Implications for Further Research

    The results suggest that the New York State Education Department should create new policies that establish a relationship of importance with teachers in order to more fully understand the exact professional knowledge held by teachers and to re-align the state’s assessment system to reflect Capacity-building policies and strategies that highlight and support teacher thinking about student performance.  The majority of the sample reports that performance assessments were the most helpful method of assessment currently available to them and many think multiple-choice tests are not valid and reliable.  Research and Policy should begin with understanding the learning advantage performance assessments convey to both teachers and students:

  • Need for Assistance: Characterizing teacher opinion in this sample as a change in teacher emphasis from traditional to performance assessment has its roots in a history of assessment knowledge need identified by researchers from Tyler (1942), Goslin (1967), and Lortie (1975) to Salmon-Cox (1981), Stiggins and Conklin (1992), and Darling-Hammond and Falk (1997).  Perhaps what keeps getting lost by a society that favors basic skills is “particular assistance in assessing [and teaching] higher level skills” (Dorr-Bremme & Herman, 1986, p. 32).  The change in emphasis defined by this sample and alluded to as a need in other samples of teachers, is driven by teachers who need and want to create assessments that more closely mirror higher-order thinking skills that teachers value and want to see in student learning.  Research and policy that develop understanding of how to support teachers as they construct quality assessments is most important.

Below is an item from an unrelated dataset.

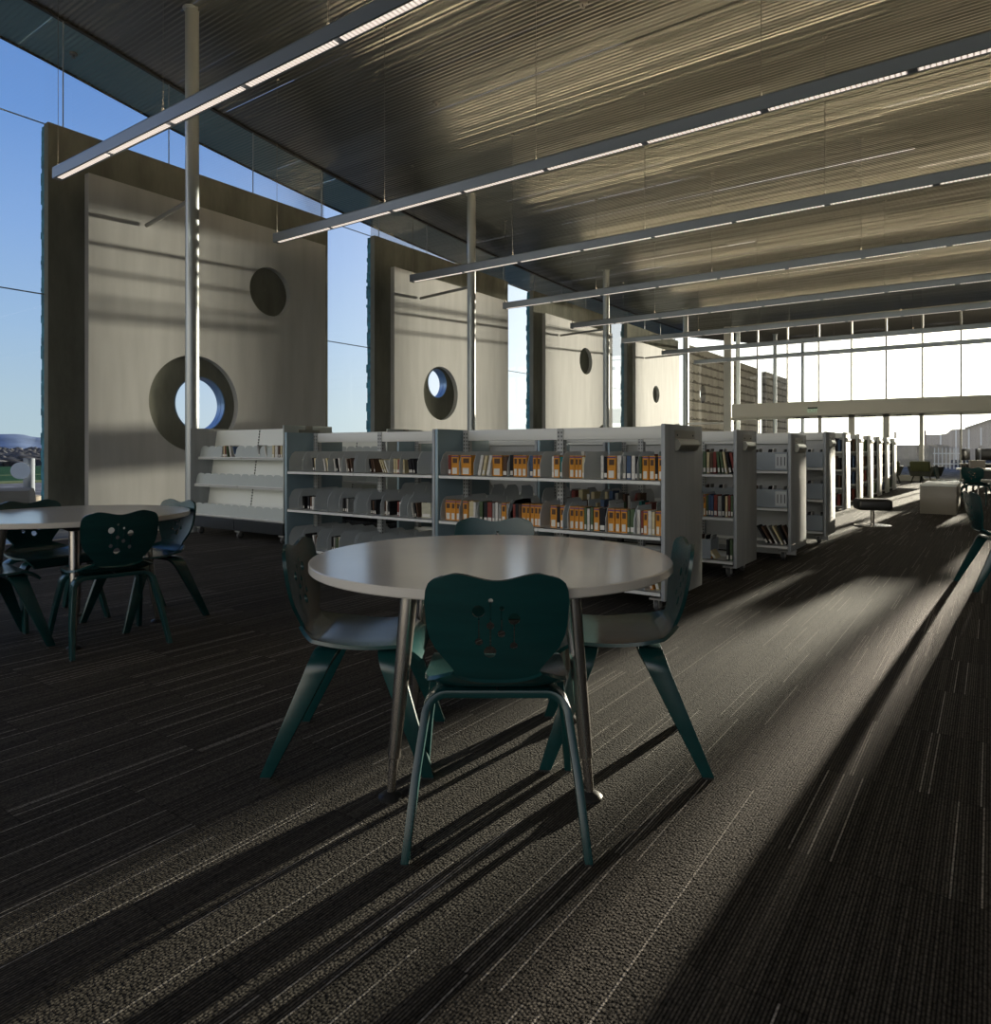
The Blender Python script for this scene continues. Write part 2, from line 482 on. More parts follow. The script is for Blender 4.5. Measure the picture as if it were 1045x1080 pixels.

  • Observation: Observation leads teachers to create performance assessments that ask students to more clearly show their learning.  Teacher observation needs to continue to be unpacked and studied by researchers who can find the multiple-ways that diverse minds evaluate other diverse minds.  The learning advantage gained by using portfolios of student work helps teachers to see student learning more clearly and this window of insight helps teachers provide increased support for the process of student learning and ultimately student achievement.  
  • Benefits of Performance Assessments: Performance assessments increase student responsibility for learning (92.8%) and improve student understanding (89.7%).  Performance assessments also get students to undertake challenging work (78.9%) and increase student ability for self-assessment (77.6%).  These four characteristic benefits of performance assessments need to be researched to find out how all teachers could employ them to everyone’s benefit.
  • New Teachers: Research is needed into how we conduct the process of inducting new teachers with an eye toward professional assessment knowledge.  Assessment is so important to understanding new teachers.  Further research is needed to identify and recruit people who will be good at assessing students while supporting the progress of the students they teach—a difficult balance to maintain.
  • State: Research is also needed into how the state’s system of assessment can support its interactive parts and become more aligned, rather than the current system where disparate parts are unaligned and incoherent at times.
  • Students: Finally, research is needed in order to understand assessment’s role in how to support every student who goes through the system so that what we test is what we get and assessment can move toward better serving teachers.